THREE-WAY MERGER will put Weyerhaeuser Timber Co., biggest U.S. lumber producer (but second to diversified Crown-Zellerbach in overall business) into the finished-container field for first time. In face of sagging U.S. lumber sales, Weyerhaeuser will absorb Chicago's Eddy Paper Corp. and New Jersey's Kieckhefer Container Co. in $200 million stock swap, emerge as fully integrated lumber-pulp-container producer, with annual earnings of about $65 million.

ITALIAN-IRANIAN OIL pact will make Italy's state-owned ENI company a major operator in Middle East, give it drilling rights in Iran's rich new fields (potential production: 35 million bbl. a year) at Qum. Combine of U.S., British, Dutch and French companies already operating in Iran was refused permission to exploit Qum, fears that terms of deal giving Iran 70% to 75% share of profits will upset traditional fifty-fifty split.
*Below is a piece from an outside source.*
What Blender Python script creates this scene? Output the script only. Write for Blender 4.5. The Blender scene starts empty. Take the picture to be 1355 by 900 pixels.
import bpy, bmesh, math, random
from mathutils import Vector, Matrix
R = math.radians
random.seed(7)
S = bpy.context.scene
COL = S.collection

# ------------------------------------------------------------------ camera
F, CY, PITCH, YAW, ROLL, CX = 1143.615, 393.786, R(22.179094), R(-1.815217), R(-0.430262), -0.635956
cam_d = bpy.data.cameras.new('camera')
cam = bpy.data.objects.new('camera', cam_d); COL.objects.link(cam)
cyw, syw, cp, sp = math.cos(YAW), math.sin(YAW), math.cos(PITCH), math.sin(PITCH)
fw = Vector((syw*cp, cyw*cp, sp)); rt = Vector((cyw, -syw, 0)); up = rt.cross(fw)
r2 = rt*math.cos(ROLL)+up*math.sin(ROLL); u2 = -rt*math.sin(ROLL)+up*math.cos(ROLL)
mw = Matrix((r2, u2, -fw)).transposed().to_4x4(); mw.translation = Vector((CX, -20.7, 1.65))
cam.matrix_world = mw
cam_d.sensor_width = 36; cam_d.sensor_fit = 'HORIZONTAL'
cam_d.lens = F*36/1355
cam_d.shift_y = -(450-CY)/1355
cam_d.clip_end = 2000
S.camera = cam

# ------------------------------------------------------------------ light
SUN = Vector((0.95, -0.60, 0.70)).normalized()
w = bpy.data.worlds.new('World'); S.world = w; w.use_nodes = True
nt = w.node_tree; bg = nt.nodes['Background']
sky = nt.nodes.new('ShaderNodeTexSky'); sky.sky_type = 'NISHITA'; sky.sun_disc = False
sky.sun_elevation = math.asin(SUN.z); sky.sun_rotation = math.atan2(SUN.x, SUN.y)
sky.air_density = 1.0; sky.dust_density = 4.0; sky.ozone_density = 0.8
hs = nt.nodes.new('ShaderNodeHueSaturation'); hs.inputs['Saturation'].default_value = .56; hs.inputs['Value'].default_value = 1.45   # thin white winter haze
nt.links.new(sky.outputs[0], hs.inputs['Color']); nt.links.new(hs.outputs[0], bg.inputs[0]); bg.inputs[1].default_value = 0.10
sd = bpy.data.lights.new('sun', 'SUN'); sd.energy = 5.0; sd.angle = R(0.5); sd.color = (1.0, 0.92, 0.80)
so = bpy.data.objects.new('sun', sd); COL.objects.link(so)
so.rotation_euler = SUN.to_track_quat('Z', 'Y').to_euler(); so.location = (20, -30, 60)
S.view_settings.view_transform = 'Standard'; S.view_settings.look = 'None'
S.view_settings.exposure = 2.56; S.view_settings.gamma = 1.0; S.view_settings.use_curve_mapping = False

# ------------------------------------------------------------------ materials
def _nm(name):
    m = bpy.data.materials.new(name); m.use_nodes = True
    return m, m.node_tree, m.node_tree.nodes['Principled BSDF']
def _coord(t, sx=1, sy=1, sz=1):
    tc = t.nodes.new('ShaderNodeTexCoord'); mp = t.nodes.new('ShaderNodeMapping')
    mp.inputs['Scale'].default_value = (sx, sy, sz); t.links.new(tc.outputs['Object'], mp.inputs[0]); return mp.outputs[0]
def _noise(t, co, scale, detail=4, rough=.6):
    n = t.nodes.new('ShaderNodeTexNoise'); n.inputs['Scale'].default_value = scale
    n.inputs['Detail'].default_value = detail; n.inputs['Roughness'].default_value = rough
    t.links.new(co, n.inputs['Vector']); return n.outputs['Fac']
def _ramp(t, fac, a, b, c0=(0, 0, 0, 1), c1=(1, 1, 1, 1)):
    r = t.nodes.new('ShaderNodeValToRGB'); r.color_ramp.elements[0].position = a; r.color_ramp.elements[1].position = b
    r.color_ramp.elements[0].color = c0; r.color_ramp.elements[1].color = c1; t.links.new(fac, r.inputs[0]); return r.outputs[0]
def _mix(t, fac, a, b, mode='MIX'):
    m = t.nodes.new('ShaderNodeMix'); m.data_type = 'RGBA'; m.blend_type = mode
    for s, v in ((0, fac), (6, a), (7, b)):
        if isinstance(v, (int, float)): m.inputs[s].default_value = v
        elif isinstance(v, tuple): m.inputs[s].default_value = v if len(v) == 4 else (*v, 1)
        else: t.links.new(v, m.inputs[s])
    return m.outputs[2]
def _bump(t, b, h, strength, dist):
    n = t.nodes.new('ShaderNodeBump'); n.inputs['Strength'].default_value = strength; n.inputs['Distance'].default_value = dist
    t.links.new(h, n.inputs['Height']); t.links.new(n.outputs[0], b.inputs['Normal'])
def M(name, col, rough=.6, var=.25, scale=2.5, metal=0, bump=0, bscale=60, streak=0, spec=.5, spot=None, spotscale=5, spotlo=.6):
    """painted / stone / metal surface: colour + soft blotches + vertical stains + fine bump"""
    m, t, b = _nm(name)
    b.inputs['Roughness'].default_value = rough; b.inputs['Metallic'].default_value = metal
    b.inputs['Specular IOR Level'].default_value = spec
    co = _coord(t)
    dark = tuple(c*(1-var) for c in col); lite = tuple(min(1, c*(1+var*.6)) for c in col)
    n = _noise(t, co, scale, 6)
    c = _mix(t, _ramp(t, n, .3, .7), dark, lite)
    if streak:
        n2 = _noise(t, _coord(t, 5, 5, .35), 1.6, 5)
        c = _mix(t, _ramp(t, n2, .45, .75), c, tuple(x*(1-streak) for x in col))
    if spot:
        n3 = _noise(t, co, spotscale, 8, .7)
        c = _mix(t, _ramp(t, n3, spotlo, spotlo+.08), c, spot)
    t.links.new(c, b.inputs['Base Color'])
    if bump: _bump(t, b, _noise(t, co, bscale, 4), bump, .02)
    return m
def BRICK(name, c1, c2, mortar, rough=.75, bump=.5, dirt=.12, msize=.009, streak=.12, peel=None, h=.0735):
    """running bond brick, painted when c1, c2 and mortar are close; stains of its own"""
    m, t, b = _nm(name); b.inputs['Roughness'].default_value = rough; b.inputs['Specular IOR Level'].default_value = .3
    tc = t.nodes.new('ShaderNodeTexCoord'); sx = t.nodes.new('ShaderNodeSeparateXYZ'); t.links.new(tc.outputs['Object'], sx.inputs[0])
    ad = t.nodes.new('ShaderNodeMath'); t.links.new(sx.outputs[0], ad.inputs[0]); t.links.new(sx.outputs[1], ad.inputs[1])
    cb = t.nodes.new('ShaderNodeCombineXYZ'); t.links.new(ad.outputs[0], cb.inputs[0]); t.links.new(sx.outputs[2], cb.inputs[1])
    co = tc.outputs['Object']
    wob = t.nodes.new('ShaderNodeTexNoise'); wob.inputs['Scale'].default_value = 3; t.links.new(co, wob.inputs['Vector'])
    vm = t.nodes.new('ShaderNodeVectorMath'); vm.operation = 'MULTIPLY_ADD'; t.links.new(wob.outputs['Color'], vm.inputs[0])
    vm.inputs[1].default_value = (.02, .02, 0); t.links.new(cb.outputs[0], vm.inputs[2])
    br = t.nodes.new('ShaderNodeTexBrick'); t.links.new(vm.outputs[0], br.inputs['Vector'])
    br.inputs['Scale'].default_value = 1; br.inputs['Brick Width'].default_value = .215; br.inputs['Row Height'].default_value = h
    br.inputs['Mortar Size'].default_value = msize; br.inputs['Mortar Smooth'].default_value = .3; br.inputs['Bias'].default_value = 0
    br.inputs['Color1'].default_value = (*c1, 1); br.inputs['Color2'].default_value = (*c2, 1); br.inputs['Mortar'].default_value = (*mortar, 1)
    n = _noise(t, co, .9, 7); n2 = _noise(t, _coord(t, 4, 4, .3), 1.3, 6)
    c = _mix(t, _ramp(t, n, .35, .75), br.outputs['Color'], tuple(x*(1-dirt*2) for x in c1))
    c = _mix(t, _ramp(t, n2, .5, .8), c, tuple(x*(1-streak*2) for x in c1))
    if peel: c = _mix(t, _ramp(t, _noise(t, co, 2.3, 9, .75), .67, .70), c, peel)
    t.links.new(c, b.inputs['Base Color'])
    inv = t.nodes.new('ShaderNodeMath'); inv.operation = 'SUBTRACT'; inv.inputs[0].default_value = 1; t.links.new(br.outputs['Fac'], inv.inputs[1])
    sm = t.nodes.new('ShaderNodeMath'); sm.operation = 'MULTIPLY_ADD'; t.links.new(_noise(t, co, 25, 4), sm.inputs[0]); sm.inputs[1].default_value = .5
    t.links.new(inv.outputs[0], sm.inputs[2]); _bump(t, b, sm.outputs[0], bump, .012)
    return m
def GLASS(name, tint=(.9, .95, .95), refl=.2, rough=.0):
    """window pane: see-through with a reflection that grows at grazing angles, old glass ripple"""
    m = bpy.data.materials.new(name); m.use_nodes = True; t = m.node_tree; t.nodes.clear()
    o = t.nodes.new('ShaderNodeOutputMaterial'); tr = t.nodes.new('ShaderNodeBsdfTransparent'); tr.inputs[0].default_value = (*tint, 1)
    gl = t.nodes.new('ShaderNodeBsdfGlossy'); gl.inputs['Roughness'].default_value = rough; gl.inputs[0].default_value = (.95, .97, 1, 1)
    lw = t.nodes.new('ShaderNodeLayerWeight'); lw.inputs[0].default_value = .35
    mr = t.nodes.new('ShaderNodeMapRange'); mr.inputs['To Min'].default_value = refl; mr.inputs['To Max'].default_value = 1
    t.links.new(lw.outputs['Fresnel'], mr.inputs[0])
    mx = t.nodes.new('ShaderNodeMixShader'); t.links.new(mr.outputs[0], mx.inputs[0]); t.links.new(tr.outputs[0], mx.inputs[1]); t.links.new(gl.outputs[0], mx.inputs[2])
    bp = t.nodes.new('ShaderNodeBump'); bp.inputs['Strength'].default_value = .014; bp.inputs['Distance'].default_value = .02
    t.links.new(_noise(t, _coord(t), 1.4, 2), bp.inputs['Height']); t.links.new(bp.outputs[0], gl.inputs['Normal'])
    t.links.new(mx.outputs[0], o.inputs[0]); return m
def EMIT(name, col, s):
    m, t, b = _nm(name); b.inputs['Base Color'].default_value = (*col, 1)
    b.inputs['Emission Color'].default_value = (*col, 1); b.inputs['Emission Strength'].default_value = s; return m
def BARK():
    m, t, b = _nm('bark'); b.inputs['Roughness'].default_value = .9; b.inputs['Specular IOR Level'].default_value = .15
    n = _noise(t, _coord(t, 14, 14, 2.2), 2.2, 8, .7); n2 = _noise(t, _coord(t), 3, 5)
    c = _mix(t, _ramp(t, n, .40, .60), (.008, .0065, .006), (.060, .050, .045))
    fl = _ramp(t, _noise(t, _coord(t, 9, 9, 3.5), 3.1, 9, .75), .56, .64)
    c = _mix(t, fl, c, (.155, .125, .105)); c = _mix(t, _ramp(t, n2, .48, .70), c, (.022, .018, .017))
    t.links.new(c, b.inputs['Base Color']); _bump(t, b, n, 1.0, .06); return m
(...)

STEEL PRICES will go up again at midyear, when steelworkers get their annual raise under three-year contract. Estimates are for boost of $5 to $6 a ton; increase will be less if production stays low (currently 92% of capacity), more if auto-buying picks up sharply later in spring.

EXOTIC-FUEL DEAL will put Gulf Oil Corp. into new field of high-energy jet and missile fuels. Gulf is buying 25% of Gallery Chemical Co., developers of promising "HiCal" boron fuel (TIME, March 18), will start joint research and production program.